By H.L.M. Lee – Updated March 24, 2022

In a series circuit, components are arranged one after another, forming a single closed path for current. The battery powers the loop, forcing the same current to flow through each resistor. Think of the battery as a water pump, current as water, and resistors as houses in a row: the water must pass through each house sequentially before returning to the pump.

Ohm’s law links voltage, current, and resistance:

\(V = IR\)

where V is the voltage across a resistor, I is the current through it, and R is the resistance. In series, because the current is identical for every element, the voltage drop across each resistor depends solely on its resistance.
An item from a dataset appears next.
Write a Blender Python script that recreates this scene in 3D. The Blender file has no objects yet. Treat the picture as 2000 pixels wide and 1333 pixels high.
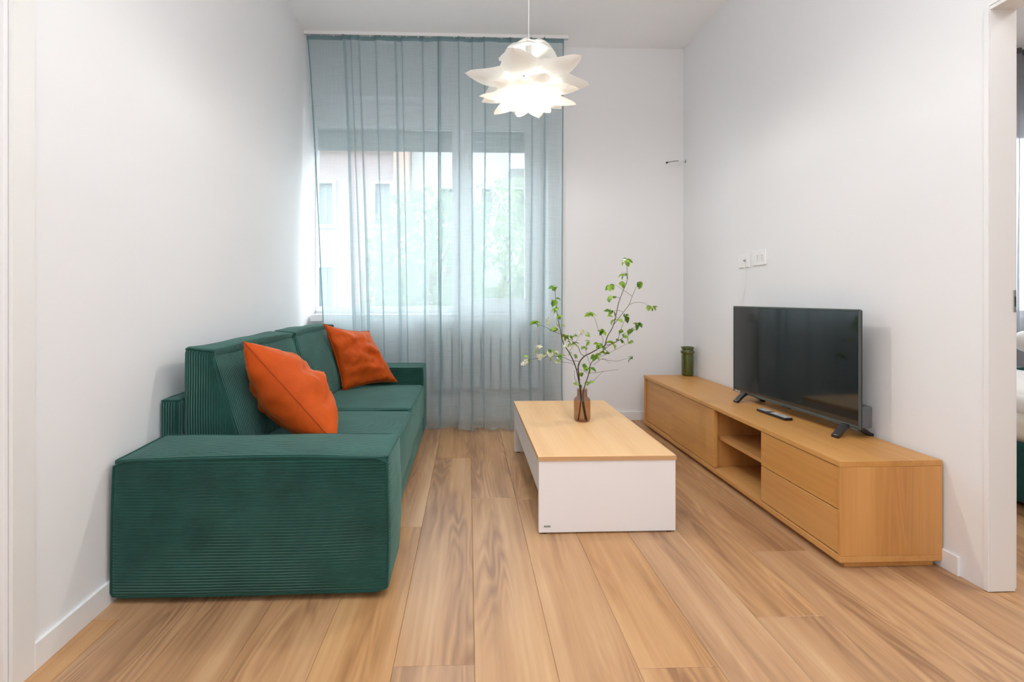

What Is a Parallel Connection?

A parallel circuit connects components like the rungs of a ladder. Each device sits on its own branch of the supply, so the same voltage appears across every resistor, but each can draw a different amount of current based on its resistance. Ohm’s law for current is expressed as I = V/R.

Calculating Equivalent Resistance

For a series arrangement of resistors R₁, R₂, R₃, …, the equivalent resistance is the simple sum:

\(R_s = R_1 + R_2 + R_3 + …\)

Adding a resistor to a series circuit always raises the overall resistance.

In contrast, resistors in parallel act as a single resistor whose equivalent resistance is found using:

\(\frac{1}{R_p} = \frac{1}{R_1} + \frac{1}{R_2} + \frac{1}{R_3} + …\)

Adding a resistor in parallel always reduces the total resistance, a fact that underpins many practical advantages and disadvantages of this topology.

Advantages of Parallel Wiring

• Devices operate independently: plugging a refrigerator into a kitchen outlet does not alter the voltage or current available to other appliances.
• Redundancy: in a string of modern Christmas lights, if one bulb fails, the remaining bulbs stay lit, making troubleshooting straightforward.
• Predictable voltage: every component sees the same supply voltage, simplifying design and safety calculations.

Disadvantages of Parallel Wiring

• Short‑circuit risk: a low‑resistance fault (e.g., a jammed wire across an outlet) forces excessive current through the circuit, potentially causing sparks, overheating, and fire.
• Higher overall current draw: because resistance is lowered, more current flows for a given voltage, which can lead to higher power consumption and the need for robust fusing or circuit protection.

Fortunately, protective devices such as fuses are placed in series with the wiring. In the event of a short circuit, the fuse blows, breaking the circuit and preventing damage.